Genre regular George Eastman stars as George, a young guy who's returning from back east. He's going to get married, stay with his family for a bit, then head back east. Meanwhile, there's some prospectors in the area looking for gold named the Fargas brothers, and they're a particularly morally reprehensible bunch, raping and pillaging without reservation. When the Fargas brothers get their eye on robbing George's family, they do, raping his fiance, and killing all of them but the small boy. For a while, they are able to frame the murders on another gang who they conspire to set free as part of the set-up. George hunts them down and kills them, but soon, George figures out who the real killers are, catches up with the Fargas brothers and wipes them all out.

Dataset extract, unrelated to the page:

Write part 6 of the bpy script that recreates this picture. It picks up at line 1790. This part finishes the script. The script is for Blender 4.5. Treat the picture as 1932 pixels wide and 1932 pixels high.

First off, I had an English language version of this, and the acting for the English dub was atrocious... stiff, wooden, uninspired, just awful. Regardless of that, the pacing was very clumsy. The Fargas boys, in particular Rod (Bruno Corazzari) are continuously behaving like rabid thugs, but there's no reason why, to the point that it starts to get ridiculous. It takes way too long to get to the murder of the family, and then the revenge is sort of anticlimactic. There's a lot of genre regulars in here: Hardin, Estman, Corazzari, as well as Guido Lollobrigida and Nello Pazzafini, but none of them are given much to work with here, and I found myself not really caring what happened to any of them. The final revenge, usually the tense climax of a good spaghetti, is completely lacking in any sort of suspense or drama. It's hard to write this review, as there was really nothing memorable about this film at all.

It's available as a German release by Simple Movie, as Django - Der Tag der Abrechnung. Avoid it, it's a waste of time.